PROBLEM REQUIREMENTS — Skip any picture you find and retype all the remaining lines exactly.

-------

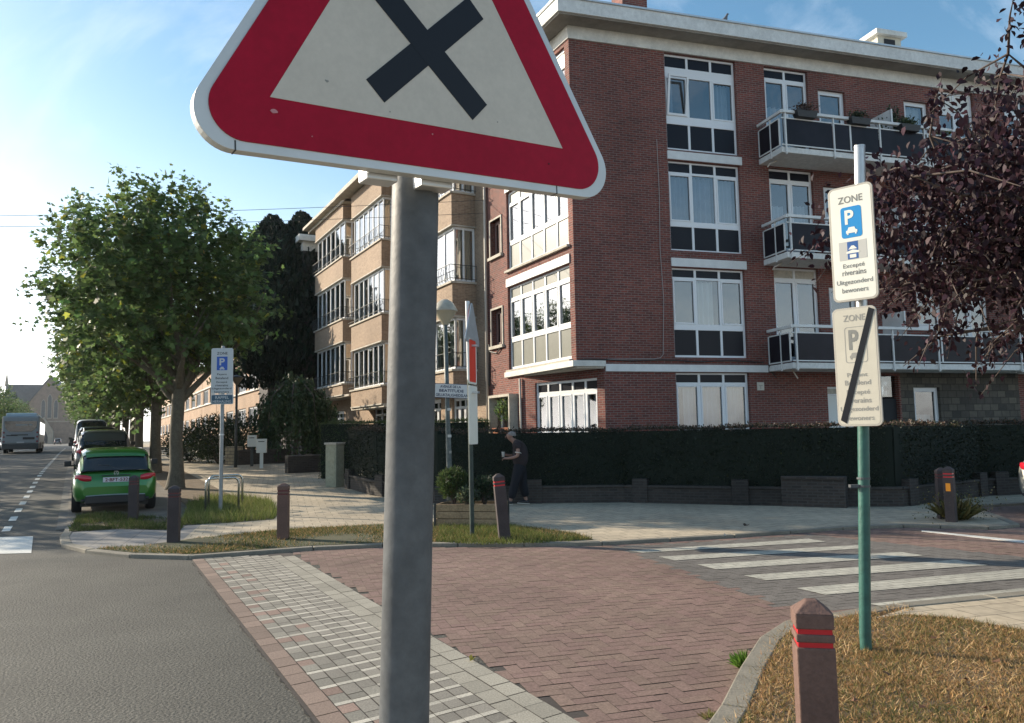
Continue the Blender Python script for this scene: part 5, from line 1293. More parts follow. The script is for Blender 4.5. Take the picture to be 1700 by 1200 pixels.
text('P', W2*.22, H2*.17, cx2-.012, g(.275), -.0622, MATS['sign_faded_grey'], sB, bold=.03); carsym(cx2-.01, g(.415), W2*.22, MATS['faded_lettering'], sB, -.0613)
plate([(xa2+W2*.07,zB0+.045),(xa2+W2*.2,zB0+.02),(xc2-W2*.04,zB1-.03),(xc2-W2*.16,zB1-.012)], -.0640, -.0625, SIGNK, sB, 'black_bar')
# ---- far parking zone sign
zl = gp(366,852,ZP); z2 = thing('zone_sign', 'shaded paid parking zone sign with a small blue plate by the bicycle stand', 'traffic sign', zl, .08)
z2.location.z += .07; hl_ = 3.42; b = B(); b.tube([(0,0,-.2),(0,0,hl_)], .04, 14); b.lathe([(0,.03),(.03,.02),(.04,0)], c=(0,0,hl_), n=14); b.build('post', GREYPOLE, z2, smooth=True, auto=1.)
b = B(); b.tube([(0,0,1.55),(0,0,1.58)], .052, 14); b.build('band_clamp', ALU, z2)
SW = mat('shaded_sign_white', (.5,.52,.52), .45)
zs = zonesign(z2, -.225, .225, 2.43, 3.39, -.06, SW, [('ZONE',3.28,.055,.22),('Payant',2.83,.05,.2),('Betalend',2.755,.05,.26),('Excepté',2.665,.05,.22),('riverains',2.60,.045,.26),('Uitgezonderd',2.53,.05,.40),('bewoners',2.465,.04,.30)], None, SIGNK, SIGNRIM)
plate([(-.11,2.92),(.11,2.92),(.11,3.21),(-.11,3.21)], -.0622, -.0612, mat('deep_blue', (.015,.09,.42), .4), zs, 'blue_panel'); text('P', .11, .15, 0, 3.1, -.064, SW, zs, bold=.03); carsym(0, 2.955, .1, SW, zs, -.0628)
z3 = plate(rrect(-.22,.24,2.2,2.41,.03), -.06, -.045, SIGNRIM, z2, 'repeat_plate'); plate(rrect(-.205,.225,2.215,2.395,.02), -.0612, -.06, mat('slate_blue', (.03,.085,.13), .4), z3, 'plate_face')
text('RAPPEL', .28, .06, .01, 2.345, -.063, SW, z3, bold=.01); text('HERHALING', .38, .06, .01, 2.26, -.063, SW, z3, bold=.01)
# ---- edge-on sign pole in the middle
se = gp(784,890,ZP); sp = thing('traffic_sign', 'edge-on post carrying a triangular sign over a red and a white narrow plate', 'traffic sign', se)
Hs = 3.72-se.z; b = B(); b.tube([(0,0,-.05),(-.005,0,Hs*.33),(-.015,0,Hs*.66)], .036, 14); b.build('green_post', GREENW, sp, smooth=True, auto=1.)
b = B(); b.tube([(-.015,0,Hs*.66),(-.03,0,Hs)], .036, 14); b.build('metal_post', ALU, sp, smooth=True, auto=1.)
ang = math.radians(76)      # plates run nearly along the line of sight
e = B(); e.box(-.05,.05,-.05,.05,Hs*.6,Hs*.6+.03); e.box(-.05,.05,-.05,.05,Hs*.8,Hs*.8+.03); br2 = e.build('bracket', ALU, sp); br2.rotation_euler = (0,0,ang); br2.location = (.085,-.05,0)
tri = plate([(x,z) for x, z in rtri(.40,Hs-.68,.02,.05)], .045, .062, ALU, br2, 'triangle_plate', bevel=.003)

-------

RESULT —
Continue the Blender Python script for this scene: part 5, from line 1293. More parts follow. The script is for Blender 4.5. Take the picture to be 1700 by 1200 pixels.
text('P', W2*.22, H2*.17, cx2-.012, g(.275), -.0622, MATS['sign_faded_grey'], sB, bold=.03); carsym(cx2-.01, g(.415), W2*.22, MATS['faded_lettering'], sB, -.0613)
plate([(xa2+W2*.07,zB0+.045),(xa2+W2*.2,zB0+.02),(xc2-W2*.04,zB1-.03),(xc2-W2*.16,zB1-.012)], -.0640, -.0625, SIGNK, sB, 'black_bar')
# ---- far parking zone sign
zl = gp(366,852,ZP); z2 = thing('zone_sign', 'shaded paid parking zone sign with a small blue plate by the bicycle stand', 'traffic sign', zl, .08)
z2.location.z += .07; hl_ = 3.42; b = B(); b.tube([(0,0,-.2),(0,0,hl_)], .04, 14); b.lathe([(0,.03),(.03,.02),(.04,0)], c=(0,0,hl_), n=14); b.build('post', GREYPOLE, z2, smooth=True, auto=1.)
b = B(); b.tube([(0,0,1.55),(0,0,1.58)], .052, 14); b.build('band_clamp', ALU, z2)
SW = mat('shaded_sign_white', (.5,.52,.52), .45)
zs = zonesign(z2, -.225, .225, 2.43, 3.39, -.06, SW, [('ZONE',3.28,.055,.22),('Payant',2.83,.05,.2),('Betalend',2.755,.05,.26),('Excepté',2.665,.05,.22),('riverains',2.60,.045,.26),('Uitgezonderd',2.53,.05,.40),('bewoners',2.465,.04,.30)], None, SIGNK, SIGNRIM)
plate([(-.11,2.92),(.11,2.92),(.11,3.21),(-.11,3.21)], -.0622, -.0612, mat('deep_blue', (.015,.09,.42), .4), zs, 'blue_panel'); text('P', .11, .15, 0, 3.1, -.064, SW, zs, bold=.03); carsym(0, 2.955, .1, SW, zs, -.0628)
z3 = plate(rrect(-.22,.24,2.2,2.41,.03), -.06, -.045, SIGNRIM, z2, 'repeat_plate'); plate(rrect(-.205,.225,2.215,2.395,.02), -.0612, -.06, mat('slate_blue', (.03,.085,.13), .4), z3, 'plate_face')
text('RAPPEL', .28, .06, .01, 2.345, -.063, SW, z3, bold=.01); text('HERHALING', .38, .06, .01, 2.26, -.063, SW, z3, bold=.01)
# ---- edge-on sign pole in the middle
se = gp(784,890,ZP); sp = thing('traffic_sign', 'edge-on post carrying a triangular sign over a red and a white narrow plate', 'traffic sign', se)
Hs = 3.72-se.z; b = B(); b.tube([(0,0,-.05),(-.005,0,Hs*.33),(-.015,0,Hs*.66)], .036, 14); b.build('green_post', GREENW, sp, smooth=True, auto=1.)
b = B(); b.tube([(-.015,0,Hs*.66),(-.03,0,Hs)], .036, 14); b.build('metal_post', ALU, sp, smooth=True, auto=1.)
ang = math.radians(76)      # plates run nearly along the line of sight
e = B(); e.box(-.05,.05,-.05,.05,Hs*.6,Hs*.6+.03); e.box(-.05,.05,-.05,.05,Hs*.8,Hs*.8+.03); br2 = e.build('bracket', ALU, sp); br2.rotation_euler = (0,0,ang); br2.location = (.085,-.05,0)
tri = plate([(x,z) for x, z in rtri(.40,Hs-.68,.02,.05)], .045, .062, ALU, br2, 'triangle_plate', bevel=.003)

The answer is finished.